With it's fine engine-turning and striking two-toned guilloché enamel, its expertly executed goldwork and perfect proportions, it comes as no surprise that the present frame was made for royalty. As evidenced by in the Pavlovsk Palace Inventory, this beautifully crafted frame was originally purchased by the Grand Duke George Alexandrovich of Russia, the third son of Emperor Alexander III and Empress Maria Feodorovna.
It is very possible that the Grand Duke was inspired to purchase this frame due to an admiration of a highly similar frame owned by his uncle and aunt, Emperor Nicholas II and Empress Alexandra Feodorovna, which they had purchased a mere couple of weeks earlier: the Emperor and Empress's frame bears the scratched number 55135, and was purchased on 19 December 1896, whilst the Grand Duke's frame, which bears the number 55134, was purchased on 7 January 1897:

The frame, containing a photograph of the young Grand Duchess Tatiana, is now held in the Virginia Museum of Fine Arts, having been bequeathed by Lillian Thomas Pratt (see here).

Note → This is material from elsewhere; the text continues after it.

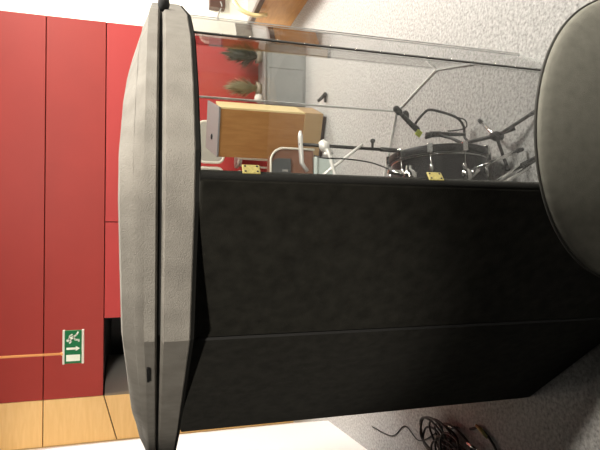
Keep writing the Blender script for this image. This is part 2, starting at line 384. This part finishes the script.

According to the inventory kept by the commandant of the Soviet soldiers who had held the imperial family hostage in Ekaterinburg, this frame was amongst their personal possessions at their time of death.
The present frame was purchased only two years before the Grand Duke's tragically premature death in 1899. It had appeared in the public eye in 1977, included in the Victoria & Albert Museum's Jubilee Exhibition of Fabergé, held in 1977, though the provenance was not recorded in the exhibition catalogue.